Esse exercício observa a história francesa da libertação de Paris passando por Maio de 68 e os muitos fantasmas sobre a espera de uma revolução, desejo continuamente adiado pelas múltiplas seduções impostas pelo capitalismo. O que espanta ao leitor de Os anos não é a variedade de referências captadas por essa memória, mas a rapidez como a humanidade passou dos tempos de opressão e silenciamentos para os tempos de lazer, do consumo e do narcisismo. No mesmo passo, os grandes problemas sociais continuaram sempre os mesmos e, agora, talvez pior, uma vez que a sociedade da narradora estabeleceu mecanismos de desinteresse e distanciamento da história, certo mal que arrasta todos para os individualismos, a indiferença e como eles alguns fantasmas que jurávamos sepultados.

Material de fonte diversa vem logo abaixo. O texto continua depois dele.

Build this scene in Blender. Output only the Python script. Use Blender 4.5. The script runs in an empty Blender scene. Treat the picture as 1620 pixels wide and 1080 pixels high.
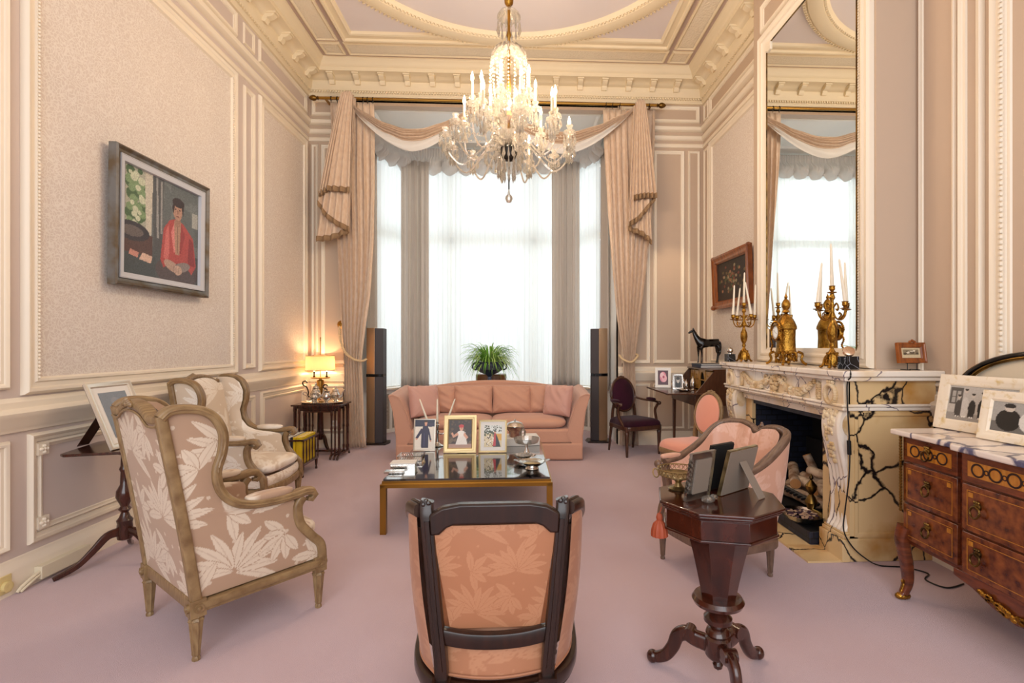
import bpy, bmesh, math, random
import numpy as np
from mathutils import Vector, Matrix
PI = math.pi
sin, cos = math.sin, math.cos
scn = bpy.context.scene
COL = scn.collection
random.seed(7)

# ---------------------------------------------------------------- camera, world, light, exposure
cam_d = bpy.data.cameras.new('camera')
cam = bpy.data.objects.new('camera', cam_d); COL.objects.link(cam)
cam.location = (0, 0, 1.4)
cam.rotation_euler = (PI/2, 0, -math.atan(0.0457))
cam_d.sensor_width = 36; cam_d.lens = 36*800/1620
cam_d.shift_x = -46.6/1620; cam_d.shift_y = 6/1620
cam_d.clip_start = .02
scn.camera = cam
scn.view_settings.view_transform = 'Standard'
scn.view_settings.look = 'None'
scn.view_settings.gamma = 1
scn.view_settings.use_curve_mapping = False
scn.view_settings.exposure = 0.5
w = bpy.data.worlds.new('sky'); scn.world = w; w.use_nodes = True
nt = w.node_tree; bg = nt.nodes['Background']
bg.inputs[0].default_value = (0.93, 0.97, 1, 1); bg.inputs[1].default_value = 0.5

def area(name, loc, rot, sx, sy, power, col, vis=True):
    l = bpy.data.lights.new(name, 'AREA'); l.shape = 'RECTANGLE'; l.size = sx; l.size_y = sy
    l.energy = power; l.color = col
    o = bpy.data.objects.new(name, l); o.location = loc; o.rotation_euler = rot; COL.objects.link(o)
    return o
def point(name, loc, power, col, r=.03, spot=None, rot=None):
    l = bpy.data.lights.new(name, 'SPOT' if spot else 'POINT'); l.energy = power; l.color = col; l.shadow_soft_size = r
    if spot: l.spot_size = spot; l.spot_blend = 1
    o = bpy.data.objects.new(name, l); o.location = loc
    if rot: o.rotation_euler = rot
    COL.objects.link(o); return o
# overcast daylight outside the bay windows, and an added fill light behind the camera
area('daylight_bay', (-.49, 9.9, 2.9), (-PI/2, 0, 0), 4.6, 4.4, 72, (.90, .96, 1))
area('daylight_bay_left', (-3.2, 9.2, 2.9), (-PI/2, 0, math.radians(57)), 1.6, 4.2, 28, (.90, .96, 1))
area('daylight_bay_right', (2.2, 9.2, 2.9), (-PI/2, 0, math.radians(-57)), 1.6, 4.2, 28, (.90, .96, 1))
area('fill_rear', (-.1, -2.9, 3.0), (PI/2, 0, 0), 5.0, 4.0, 165, (.93, .96, 1))
WARM = (1, .70, .42)
point('corner_glow_fill', (2.05, 6.2, 3.3), 16, (1, .74, .45), .05, math.radians(42), (math.radians(42), 0, math.radians(-8)))  # added spot without a fitting, makes the warm glow on the back wall

# ---------------------------------------------------------------- helpers
def lin(c):
    if isinstance(c, str): c = [int(c[i:i+2], 16) for i in (0, 2, 4)]
    return tuple(((x/255)/12.92 if x/255 <= .04045 else ((x/255+.055)/1.055)**2.4) for x in c)
class N:
    def __init__(s, m): s.t = m.node_tree; s.b = s.t.nodes['Principled BSDF']
    def n(s, typ, **k):
        o = s.t.nodes.new(typ)
        for a, v in k.items():
            if hasattr(o, a): setattr(o, a, v)
            else: o.inputs[a.replace('_', ' ')].default_value = v
        return o
    def l(s, a, b): s.t.links.new(a, b)
def mat(name, col, rough=.5, metal=0, bump=0, bscale=60, var=0, vscale=4, col2=None, sheen=0, coat=0, attr=None, spec=None, stretch=None, detail=3, ramp=(.35, .65), emis=None, estr=0, trans=0, alpha=1, sub=0):
    m = bpy.data.materials.new(name); m.use_nodes = True
    q = N(m); b = q.b
    b.inputs['Base Color'].default_value = (*lin(col), 1)
    b.inputs['Roughness'].default_value = rough; b.inputs['Metallic'].default_value = metal
    if sheen: b.inputs['Sheen Weight'].default_value = sheen
    if coat: b.inputs['Coat Weight'].default_value = coat; b.inputs['Coat Roughness'].default_value = .12
    if spec is not None: b.inputs['Specular IOR Level'].default_value = spec
    if trans: b.inputs['Transmission Weight'].default_value = trans
    if alpha < 1: b.inputs['Alpha'].default_value = alpha
    if emis: b.inputs['Emission Color'].default_value = (*lin(emis), 1); b.inputs['Emission Strength'].default_value = estr
    if attr or col2 is not None or bump:
        tc = q.n('ShaderNodeTexCoord'); vec = tc.outputs['Object']
        if stretch:
            mp = q.n('ShaderNodeMapping'); mp.inputs['Scale'].default_value = stretch; q.l(vec, mp.inputs[0]); vec = mp.outputs[0]
    if col2 is not None:
        mx = q.n('ShaderNodeMix', data_type='RGBA')
        mx.inputs[6].default_value = (*lin(col), 1); mx.inputs[7].default_value = (*lin(col2), 1)
        if attr:
            at = q.n('ShaderNodeAttribute', attribute_name=attr); q.l(at.outputs['Fac'], mx.inputs[0])
        else:
            no = q.n('ShaderNodeTexNoise', Scale=vscale, Detail=detail); q.l(vec, no.inputs['Vector'])
            rp = q.n('ShaderNodeValToRGB'); rp.color_ramp.elements[0].position = ramp[0]; rp.color_ramp.elements[1].position = ramp[1]
            q.l(no.outputs['Fac'], rp.inputs[0]); q.l(rp.outputs[0], mx.inputs[0])
        q.l(mx.outputs[2], b.inputs['Base Color'])
    elif attr:
        at = q.n('ShaderNodeAttribute', attribute_name=attr); q.l(at.outputs['Color'], b.inputs['Base Color'])
    if bump:
        no = q.n('ShaderNodeTexNoise', Scale=bscale, Detail=2); q.l(vec, no.inputs['Vector'])
        bp = q.n('ShaderNodeBump', Strength=bump, Distance=.01); q.l(no.outputs['Fac'], bp.inputs['Height']); q.l(bp.outputs[0], b.inputs['Normal'])
    return m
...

A prisão numa redoma feita de contínuo presente nos coloca em situações um tanto complexas: a sensação de involução social, o que nos leva a perder as noções mais caras de progressão do histórico ao ponto de flertar com as forças mais obscuras que julgamos inofensivas porque apagadas no inconsciente da história. Na variedade de críticas oferecidas em Os anos essa talvez seja a principal, uma vez que estabelece uma compreensão, repetimos, de que só existimos em relação com os lugares fora de nós. E é dessa inquietação, compreender pelo mundo, sua condição, que nasce a obra de Annie Ernaux – que às vezes parecerá um tanto cansativa pela monotonia das observações ou pelas referências exclusivamente da história francesa, mas nunca desnecessárias: sempre nos surpreenderemos quando conseguimos por essa teia, de alguma maneira (não pergunte como), ver a nós mesmos. Feitiços da literatura.